■ **TASK BRIEF**: Pick out the lines in the listing below that contain the word "scene" and copy them.

-------------------------

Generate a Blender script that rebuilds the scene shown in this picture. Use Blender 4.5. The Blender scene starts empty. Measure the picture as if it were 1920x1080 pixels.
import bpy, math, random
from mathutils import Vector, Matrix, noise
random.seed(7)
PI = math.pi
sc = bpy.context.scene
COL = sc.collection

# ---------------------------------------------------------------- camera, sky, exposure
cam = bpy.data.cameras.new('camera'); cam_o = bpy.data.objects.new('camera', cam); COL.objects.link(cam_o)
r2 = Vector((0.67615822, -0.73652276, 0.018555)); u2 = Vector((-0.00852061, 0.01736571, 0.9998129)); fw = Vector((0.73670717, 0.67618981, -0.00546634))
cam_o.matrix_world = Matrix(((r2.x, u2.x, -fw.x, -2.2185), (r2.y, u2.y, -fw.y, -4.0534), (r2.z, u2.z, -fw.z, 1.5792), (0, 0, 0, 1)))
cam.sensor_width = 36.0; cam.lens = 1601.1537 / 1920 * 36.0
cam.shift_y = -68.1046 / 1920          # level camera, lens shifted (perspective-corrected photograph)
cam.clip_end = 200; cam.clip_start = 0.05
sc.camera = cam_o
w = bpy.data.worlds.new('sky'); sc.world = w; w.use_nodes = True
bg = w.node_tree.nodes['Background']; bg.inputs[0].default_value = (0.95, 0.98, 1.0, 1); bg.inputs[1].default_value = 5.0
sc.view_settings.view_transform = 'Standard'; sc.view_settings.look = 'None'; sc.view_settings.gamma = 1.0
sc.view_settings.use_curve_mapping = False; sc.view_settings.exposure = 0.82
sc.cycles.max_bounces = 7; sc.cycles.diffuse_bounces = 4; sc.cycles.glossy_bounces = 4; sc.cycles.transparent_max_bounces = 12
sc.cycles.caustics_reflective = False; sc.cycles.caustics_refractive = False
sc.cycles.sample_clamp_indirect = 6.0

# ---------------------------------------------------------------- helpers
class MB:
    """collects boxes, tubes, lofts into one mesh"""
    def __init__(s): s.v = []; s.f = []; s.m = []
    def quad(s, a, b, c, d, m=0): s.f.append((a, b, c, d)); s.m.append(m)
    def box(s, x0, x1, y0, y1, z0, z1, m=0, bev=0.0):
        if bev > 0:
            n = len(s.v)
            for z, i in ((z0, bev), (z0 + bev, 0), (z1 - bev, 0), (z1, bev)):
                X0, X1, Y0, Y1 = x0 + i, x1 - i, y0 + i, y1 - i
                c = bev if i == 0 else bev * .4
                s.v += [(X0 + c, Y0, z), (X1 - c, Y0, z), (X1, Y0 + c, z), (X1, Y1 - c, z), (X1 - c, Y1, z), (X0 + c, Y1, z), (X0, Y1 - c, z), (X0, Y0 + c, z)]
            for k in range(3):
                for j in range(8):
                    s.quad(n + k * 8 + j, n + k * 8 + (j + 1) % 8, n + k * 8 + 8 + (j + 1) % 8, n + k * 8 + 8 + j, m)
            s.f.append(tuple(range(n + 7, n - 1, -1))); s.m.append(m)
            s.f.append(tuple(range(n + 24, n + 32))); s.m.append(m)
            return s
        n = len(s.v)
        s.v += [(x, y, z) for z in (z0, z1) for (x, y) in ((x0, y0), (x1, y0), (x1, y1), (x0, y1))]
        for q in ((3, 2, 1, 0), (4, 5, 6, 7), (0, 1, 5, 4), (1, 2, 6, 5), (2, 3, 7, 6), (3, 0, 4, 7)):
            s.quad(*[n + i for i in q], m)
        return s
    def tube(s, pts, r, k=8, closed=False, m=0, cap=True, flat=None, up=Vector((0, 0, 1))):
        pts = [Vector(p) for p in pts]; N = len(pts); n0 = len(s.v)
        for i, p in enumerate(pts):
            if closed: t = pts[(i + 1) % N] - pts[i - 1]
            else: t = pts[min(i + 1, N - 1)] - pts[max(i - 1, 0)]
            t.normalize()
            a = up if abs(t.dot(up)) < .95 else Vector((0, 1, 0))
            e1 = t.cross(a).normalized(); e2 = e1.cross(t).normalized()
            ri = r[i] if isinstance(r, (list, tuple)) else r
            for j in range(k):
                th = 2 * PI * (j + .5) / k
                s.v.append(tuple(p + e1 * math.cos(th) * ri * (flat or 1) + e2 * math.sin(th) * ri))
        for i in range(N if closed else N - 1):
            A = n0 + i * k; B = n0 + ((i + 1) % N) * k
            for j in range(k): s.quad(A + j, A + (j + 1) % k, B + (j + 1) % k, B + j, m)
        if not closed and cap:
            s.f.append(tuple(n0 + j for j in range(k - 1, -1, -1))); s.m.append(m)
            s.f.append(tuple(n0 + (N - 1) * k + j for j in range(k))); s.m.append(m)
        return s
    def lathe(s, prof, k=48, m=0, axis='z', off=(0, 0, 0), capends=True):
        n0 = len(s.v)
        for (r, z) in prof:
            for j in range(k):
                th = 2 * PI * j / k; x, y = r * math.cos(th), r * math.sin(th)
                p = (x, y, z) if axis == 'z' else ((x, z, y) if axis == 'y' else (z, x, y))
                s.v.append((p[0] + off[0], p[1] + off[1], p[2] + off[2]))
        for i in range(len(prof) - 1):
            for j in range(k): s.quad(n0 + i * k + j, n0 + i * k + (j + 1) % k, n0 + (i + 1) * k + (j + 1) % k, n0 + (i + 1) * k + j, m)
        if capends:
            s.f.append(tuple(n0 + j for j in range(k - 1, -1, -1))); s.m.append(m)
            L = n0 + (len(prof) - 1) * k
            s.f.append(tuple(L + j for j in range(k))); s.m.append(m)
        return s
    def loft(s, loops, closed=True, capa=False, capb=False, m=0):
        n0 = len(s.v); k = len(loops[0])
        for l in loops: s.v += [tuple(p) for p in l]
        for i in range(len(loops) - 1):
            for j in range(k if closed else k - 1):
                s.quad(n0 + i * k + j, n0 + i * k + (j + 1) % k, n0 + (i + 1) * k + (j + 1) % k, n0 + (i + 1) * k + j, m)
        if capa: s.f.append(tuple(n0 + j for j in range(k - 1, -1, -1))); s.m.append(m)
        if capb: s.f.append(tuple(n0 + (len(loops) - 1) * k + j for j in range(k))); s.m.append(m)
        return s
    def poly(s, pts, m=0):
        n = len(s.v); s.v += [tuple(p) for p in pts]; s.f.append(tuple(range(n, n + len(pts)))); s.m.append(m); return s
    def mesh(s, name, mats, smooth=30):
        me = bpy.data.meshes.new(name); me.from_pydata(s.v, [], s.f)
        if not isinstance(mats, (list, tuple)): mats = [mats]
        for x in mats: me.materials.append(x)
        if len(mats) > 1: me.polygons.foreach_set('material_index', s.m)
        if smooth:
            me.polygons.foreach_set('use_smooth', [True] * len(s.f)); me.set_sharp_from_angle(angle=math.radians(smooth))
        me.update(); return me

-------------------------

■ **CORRECT ANSWER**:
Generate a Blender script that rebuilds the scene shown in this picture. Use Blender 4.5. The Blender scene starts empty. Measure the picture as if it were 1920x1080 pixels.
sc = bpy.context.scene